2015 Park Palace guesthouse attack

Deaths 14
Location Shāre Naw, Kabul, Afghanistan
Injured 6
Date May 13, 2015 (2015-05-13) 20:30 – 00:30 (UTC+4:30)
Criminal penalty Unknown


On 13 May 2015, three gunmen stormed the Park Palace guesthouse in Kabul, Afghanistan. The attack is believed to be part of the Taliban's annual spring offensive against NATO's presence in the country.


Shortly before a concert was due to begin, three gunmen stormed the Park Palace Guest House in Kabul. The event was being attended primarily by foreign nationals from Turkey and India but with some US and European nationals in attendance as well. The guesthouse was likely targeted as part of the Taliban's common modus operandi to attack compounds hosting foreigners, which would not mark the first such attack by the Taliban in Afghanistan.

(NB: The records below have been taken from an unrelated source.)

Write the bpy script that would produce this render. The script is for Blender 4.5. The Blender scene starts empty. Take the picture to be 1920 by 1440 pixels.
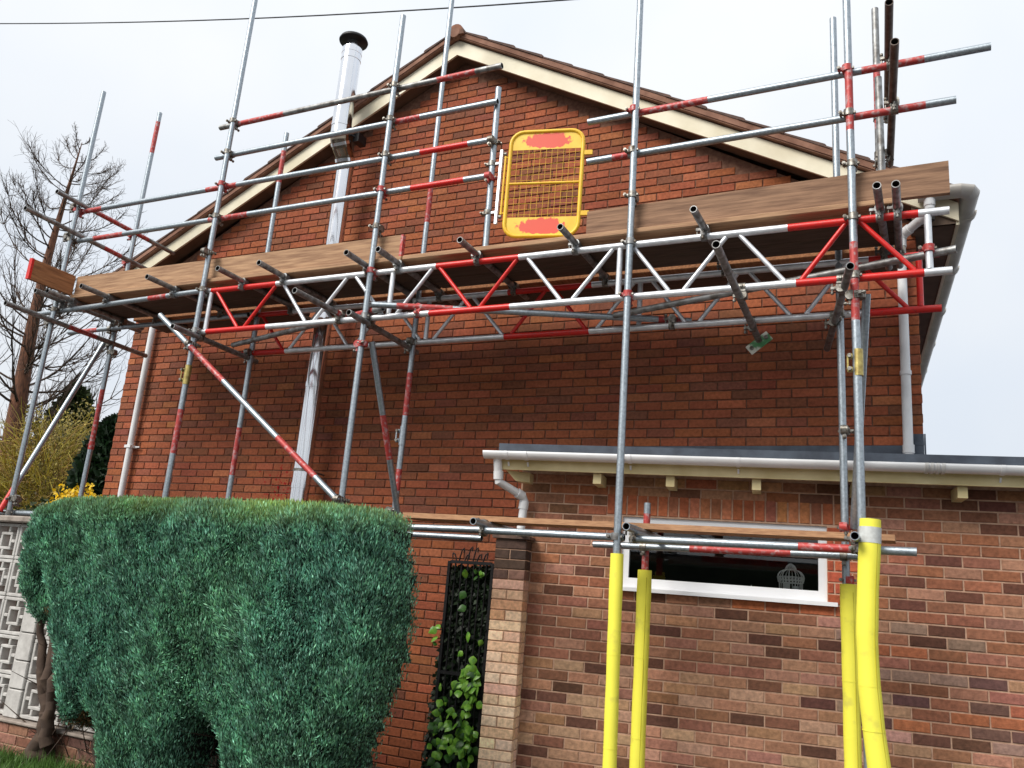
import bpy, math, random
import numpy as np
from mathutils import Vector, Matrix, Euler
random.seed(7); rng = np.random.default_rng(7)
sc = bpy.context.scene
COL = sc.collection
R = math.radians

# ------------------------------------------------------------------ camera
cam_d = bpy.data.cameras.new('camera'); cam = bpy.data.objects.new('camera', cam_d); COL.objects.link(cam)
cam_d.sensor_width = 36; cam_d.lens = 29.857; cam_d.clip_start = .05; cam_d.clip_end = 2000
right = Vector((.90188623, .42471176, .07887427)); down = Vector((-.03490522, .25364433, -.96666756)); fwd = Vector((-.43056109, .86907104, .24358299))
M = Matrix.Identity(4)
for i in range(3):
    M[i][0] = right[i]; M[i][1] = -down[i]; M[i][2] = -fwd[i]
M.translation = Vector((0, -6.553, 1.6))
cam.matrix_world = M; sc.camera = cam

# ------------------------------------------------------------------ world: overcast sky
SUN_EL, SUN_AZ = 43, 207          # elevation, azimuth (compass degrees from +y, clockwise)
w = bpy.data.worlds.new('World'); sc.world = w; w.use_nodes = True
nt = w.node_tree; nt.nodes.clear(); N = nt.nodes.new; Lk = nt.links.new
out = N('ShaderNodeOutputWorld'); bg1 = N('ShaderNodeBackground'); bg2 = N('ShaderNodeBackground'); mx = N('ShaderNodeMixShader')
sky = N('ShaderNodeTexSky'); sky.sky_type = 'NISHITA'; sky.sun_disc = False; sky.sun_elevation = R(SUN_EL); sky.sun_rotation = R(SUN_AZ); sky.dust_density = 4
Lk(sky.outputs[0], bg1.inputs[0]); bg1.inputs[1].default_value = .03
tc = N('ShaderNodeTexCoord'); sp = N('ShaderNodeSeparateXYZ'); Lk(tc.outputs['Generated'], sp.inputs[0])
mr = N('ShaderNodeMapRange'); Lk(sp.outputs[2], mr.inputs[0]); mr.inputs[1].default_value = 0; mr.inputs[2].default_value = 1; mr.inputs[3].default_value = .385; mr.inputs[4].default_value = .53
nz = N('ShaderNodeTexNoise'); nz.inputs['Scale'].default_value = 2.2; nz.inputs['Detail'].default_value = 4; Lk(tc.outputs['Generated'], nz.inputs['Vector'])
cr = N('ShaderNodeValToRGB'); Lk(nz.outputs[0], cr.inputs[0])
cr.color_ramp.elements[0].position = .36; cr.color_ramp.elements[0].color = (.82, .885, .975, 1)
cr.color_ramp.elements[1].position = .64; cr.color_ramp.elements[1].color = (.95, .975, 1.0, 1)
Lk(cr.outputs[0], bg2.inputs[0]); Lk(mr.outputs[0], bg2.inputs[1])
mx.inputs[0].default_value = .88; Lk(bg1.outputs[0], mx.inputs[1]); Lk(bg2.outputs[0], mx.inputs[2]); Lk(mx.outputs[0], out.inputs[0])
sl = bpy.data.lights.new('sun', 'SUN'); sl.energy = 1.5; sl.angle = R(28); sl.color = (1, .95, .88)
so = bpy.data.objects.new('sun', sl); COL.objects.link(so)
sd = Vector((math.sin(R(SUN_AZ)) * math.cos(R(SUN_EL)), math.cos(R(SUN_AZ)) * math.cos(R(SUN_EL)), math.sin(R(SUN_EL))))
so.rotation_euler = sd.to_track_quat('Z', 'Y').to_euler(); so.location = sd * 40
sc.view_settings.view_transform = 'Standard'; sc.view_settings.look = 'None'; sc.view_settings.exposure = 1.3; sc.view_settings.gamma = 1
sc.view_settings.use_curve_mapping = False

# ------------------------------------------------------------------ materials
def mat(name, col, rough=.6, metal=0, noise=0, nscale=8, col2=None, bump=0, bscale=60, stretch=None, spec=.5, thr=None, source=None, detail=5):
    """procedural material; col2 mixed in by noise; source 'attr' / 'obj' takes the base colour from the face or the object"""
    m = bpy.data.materials.new(name); m.use_nodes = True; t = m.node_tree; b = t.nodes['Principled BSDF']
    b.inputs['Roughness'].default_value = rough; b.inputs['Metallic'].default_value = metal; b.inputs['Specular IOR Level'].default_value = spec
    g = t.nodes.new('ShaderNodeNewGeometry'); vec = g.outputs['Position']
    if stretch:
        mp = t.nodes.new('ShaderNodeMapping'); mp.inputs['Scale'].default_value = stretch; t.links.new(vec, mp.inputs[0]); vec = mp.outputs[0]
    if source:
        if source == 'attr':
            a = t.nodes.new('ShaderNodeAttribute'); a.attribute_name = 'Col'; src = a.outputs['Color']
        else:
            a = t.nodes.new('ShaderNodeObjectInfo'); src = a.outputs['Color']
    n = t.nodes.new('ShaderNodeTexNoise'); n.inputs['Scale'].default_value = nscale; n.inputs['Detail'].default_value = detail; t.links.new(vec, n.inputs['Vector'])
    if source:
        n2 = t.nodes.new('ShaderNodeMapRange'); n2.inputs[1].default_value = .3; n2.inputs[2].default_value = .7; n2.inputs[3].default_value = 1 - noise; n2.inputs[4].default_value = 1 + noise
        t.links.new(n.outputs[0], n2.inputs[0])
        nb_ = t.nodes.new('ShaderNodeTexNoise'); nb_.inputs['Scale'].default_value = 1.1; nb_.inputs['Detail'].default_value = 6; t.links.new(g.outputs['Position'], nb_.inputs['Vector'])
        n3 = t.nodes.new('ShaderNodeMapRange'); n3.inputs[1].default_value = .3; n3.inputs[2].default_value = .7; n3.inputs[3].default_value = .80; n3.inputs[4].default_value = 1.18; t.links.new(nb_.outputs[0], n3.inputs[0])
        mm = t.nodes.new('ShaderNodeMath'); mm.operation = 'MULTIPLY'; t.links.new(n2.outputs[0], mm.inputs[0]); t.links.new(n3.outputs[0], mm.inputs[1])
        v = t.nodes.new('ShaderNodeVectorMath'); v.operation = 'SCALE'; t.links.new(src, v.inputs[0]); t.links.new(mm.outputs[0], v.inputs['Scale'])
        ds = t.nodes.new('ShaderNodeVectorMath'); ds.operation = 'DISTANCE'; ds.inputs[1].default_value = (-5.62, 0, 2.45); t.links.new(g.outputs['Position'], ds.inputs[0])
        ns_ = t.nodes.new('ShaderNodeTexNoise'); ns_.inputs['Scale'].default_value = 26; ns_.inputs['Detail'].default_value = 3; t.links.new(g.outputs['Position'], ns_.inputs['Vector'])
        m1 = t.nodes.new('ShaderNodeMath'); m1.operation = 'MULTIPLY_ADD'; m1.inputs[1].default_value = -.30; t.links.new(ds.outputs['Value'], m1.inputs[0]); t.links.new(ns_.outputs[0], m1.inputs[2])
        m2_ = t.nodes.new('ShaderNodeMapRange'); m2_.inputs[1].default_value = .52; m2_.inputs[2].default_value = .55; t.links.new(m1.outputs[0], m2_.inputs[0])
        mxs = t.nodes.new('ShaderNodeMix'); mxs.data_type = 'RGBA'; t.links.new(m2_.outputs[0], mxs.inputs[0]); t.links.new(v.outputs[0], mxs.inputs[6]); mxs.inputs[7].default_value = (.30, .012, .010, 1)   # red paint splashed on the wall
        t.links.new((mxs.outputs[2] if name.startswith('brick') else v.outputs[0]), b.inputs['Base Color'])
    else:
        c2 = col2 if col2 else tuple(min(1, c * (1 - noise)) for c in col)
        r = t.nodes.new('ShaderNodeValToRGB'); lo, hi = thr if thr else (.35, .65)
        r.color_ramp.elements[0].position = lo; r.color_ramp.elements[0].color = (*c2, 1); r.color_ramp.elements[1].position = hi; r.color_ramp.elements[1].color = (*col, 1)
        t.links.new(n.outputs[0], r.inputs[0]); t.links.new(r.outputs[0], b.inputs['Base Color'])
    if bump:
        nb = t.nodes.new('ShaderNodeTexNoise'); nb.inputs['Scale'].default_value = bscale; nb.inputs['Detail'].default_value = 4; t.links.new(vec, nb.inputs['Vector'])
        bp = t.nodes.new('ShaderNodeBump'); bp.inputs['Strength'].default_value = bump; bp.inputs['Distance'].default_value = .004
        t.links.new(nb.outputs[0], bp.inputs['Height']); t.links.new(bp.outputs[0], b.inputs['Normal'])
    return m
GALV = mat('galvanised', (.43, .48, .52), .42, .8, nscale=60, col2=(.27, .31, .34), thr=(.30, .70), bump=.12, bscale=140, detail=8)
GALVD = mat('dull_galvanised', (.36, .37, .37), .5, .7, nscale=20, col2=(.16, .15, .14), bump=.2)
RED = mat('red_paint', (.62, .014, .010), .36, 0, nscale=45, col2=(.40, .03, .025), thr=(.28, .45), bump=.2, bscale=90)
FADED = mat('worn_red_paint', (.42, .045, .04), .5, .15, nscale=34, col2=(.42, .30, .30), thr=(.30, .50), bump=.2, detail=10)
ALU = mat('beam_metal', (.82, .84, .87), .38, .55, nscale=14, col2=(.62, .64, .67), bump=.08)
STEEL = mat('coupler_steel', (.34, .33, .30), .45, .8, nscale=40, col2=(.11, .09, .07), bump=.3)
BRASS = mat('zinc_yellow', (.55, .45, .16), .4, .8, nscale=30, col2=(.3, .22, .08))
HOLE = mat('tube_inside', (.05, .045, .04), .8, .2, noise=.5)
def wood(name, c, c2, sx=(3, 40, 40)): return mat(name, c, .8, 0, nscale=3.2, col2=c2, stretch=sx, bump=.5, bscale=9, thr=(.3, .68), detail=8)
BOARD_L = wood('board_pale', (.46, .275, .15), (.24, .125, .065), (1.3, 16, 16))
BOARD_R = wood('board_brown', (.31, .175, .10), (.14, .07, .038), (1.3, 16, 16))
BOARD_O = wood('board_orange', (.42, .18, .07), (.22, .085, .03), (16, 1.3, 16))
DECK = wood('deck_wood', (.11, .068, .045), (.055, .033, .02), (1.3, 16, 16))  # wood darkened, so shade under the platform is partly in the colour
BATTEN = wood('batten_wood', (.52, .29, .15), (.33, .16, .08))
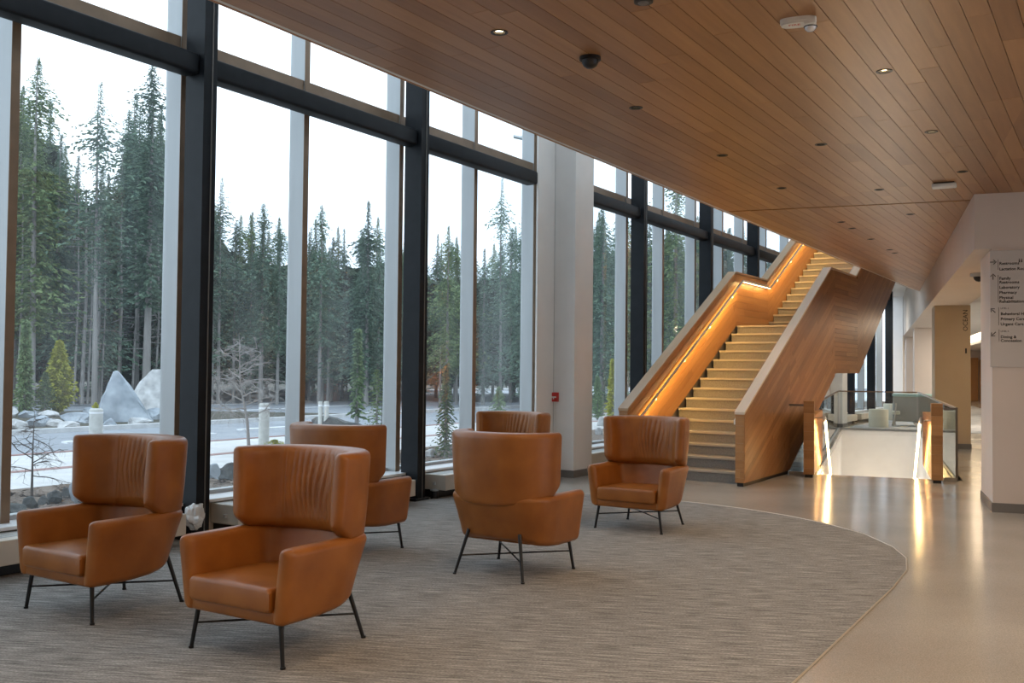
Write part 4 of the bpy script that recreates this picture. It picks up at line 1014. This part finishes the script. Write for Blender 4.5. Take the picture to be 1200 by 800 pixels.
def hull_rock(sil, base_y, seed, m, label, depth=.8):
    xs = [q[0] for q in sil]; c = pz((min(xs)+max(xs))/2, base_y, ZG); d = math.hypot(c.x, c.y); k = d/FPX; rg = random.Random(seed); xm = (min(xs)+max(xs))/2; W_ = (max(xs)-min(xs))/2
    rx = Vector((c.y, -c.x, 0)).normalized(); ry = Vector((c.x, c.y, 0)).normalized(); bm = bmesh.new()
    for x, y in sil:
        h = (base_y-y)*k; wloc = max(.12, 1-h/((base_y-min(q[1] for q in sil))*k+.01))*W_*k*depth
        for j in (-1, -.35, .3, 1): bm.verts.new(rx*((x-xm)*k*(1-.12*abs(j)+.04*rg.uniform(-1, 1)))+ry*(j*wloc*rg.uniform(.8, 1.1))+Z*(h*(1-.10*abs(j)*rg.random())-.1))
    bmesh.ops.convex_hull(bm, input=bm.verts[:]); 
    for v in [v for v in bm.verts if not v.link_faces]: bm.verts.remove(v)
    bmesh.ops.triangulate(bm, faces=bm.faces[:]); bmesh.ops.subdivide_edges(bm, edges=bm.edges[:], cuts=2, use_grid_fill=True)
    bmesh.ops.triangulate(bm, faces=bm.faces[:])
    for v in bm.verts: v.co += v.co.normalized()*(.10*noise.noise(v.co*1.6+Vector((seed, 0, 0)))+.05*noise.noise(v.co*4))
    vs = [c+v.co for v in bm.verts]; fs = [tuple(w.index for w in f.verts) for f in bm.faces]; bm.free()
    return tag(mesh_obj('boulder', vs, fs, m, None, origin=c), label, 'rock')
hull_rock([(116, 493), (119, 472), (127, 448), (133, 434), (138, 433), (143, 440), (147, 450), (158, 463), (170, 478), (180, 493)], 493, 3, M_rock, 'tall pointed blue-grey boulder beyond the left window')
hull_rock([(157, 480), (158, 456), (168, 442), (178, 434), (190, 433), (200, 445), (205, 480)], 480, 5, M_rock2, 'rounded pale boulder half hidden by the first column')
rock_px(362, 420, 485, 512, ZG, 8, M_rockd, 'low grey-brown rock mound seen over the turned armchair')
rock_px(251, 292, 542, 562, ZG, 11, M_rockd, 'dark rock in the mulch bed behind the front armchair')
rock_px(240, 262, 543, 562, ZG, 12, M_rock, 'pale flat rock left of the dark one in the mulch bed')
NTH = 'first second third fourth fifth sixth seventh eighth ninth tenth eleventh twelfth thirteenth'.split()
nth = lambda i: NTH[i]
g = 'grey rocks edging the planted island'
RK = [(10, 34, 490, 503), (32, 56, 487, 500), (54, 74, 489, 500), (70, 108, 483, 496), (66, 92, 494, 502), (120, 136, 490, 500), (150, 176, 488, 498), (168, 190, 478, 492), (5, 20, 478, 490), (96, 112, 478, 486), (44, 66, 480, 489), (24, 43, 480, 490)]
for i, (x0_, x1_, yt, yb) in enumerate(RK):
    rock_px(x0_, x1_, yt, yb, ZG, 20+i, [M_rock2, M_rock][i % 2], 'grey rock edging the planted island, %s from the left' % nth(sorted(q[0] for q in RK).index(x0_)), g)
g = 'dark rocks in the bed outside the left window'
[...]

Recent attacks targeting foreigners as well as the March 2015 arrest of a commander of what US and other officials formerly called the "Kabul Attack Network" had previously highlighted a potential for future targeting of foreign, particularly NATO-based nationals in the anticipated spring offensive launched annually by the Taliban. The Indian ambassador to Afghanistan, Amar Sinha, was also believe to be inside the hotel at the particular time, which may have made the location more high-profile.


Deaths by nationality
Country Number
 Afghanistan 4
 India 4
 Pakistan 2
 Italy 1
 Kazakhstan 1
 United States 1
 United Kingdom 1
Total 14


Three gunmen entered as a party was being hosted in honour of a Canadian during a performance by an Indian national. A survivor of the attack who fled the premises initially gave media reports of up to forty foreigners possibly trapped inside, with Indian officials confirming at least six of their nationals at the guesthouse. Police officers had initially freed twenty individuals from inside the guesthouse, according to Afghan officials.

Norwegian special forces from Marinejegerkommandoen and Afghan security forces ended the operation shortly after midnight, killing the three assailants while rescuing over fifty people, including trapped guests and employees. Five deaths had initially been confirmed by Afghan security agencies, with the death toll rising to fourteen the next day as the hotel was searched for more persons. The highly respected American aid expert Paula Kantor lost her life shortly after the attack, due to her injuries.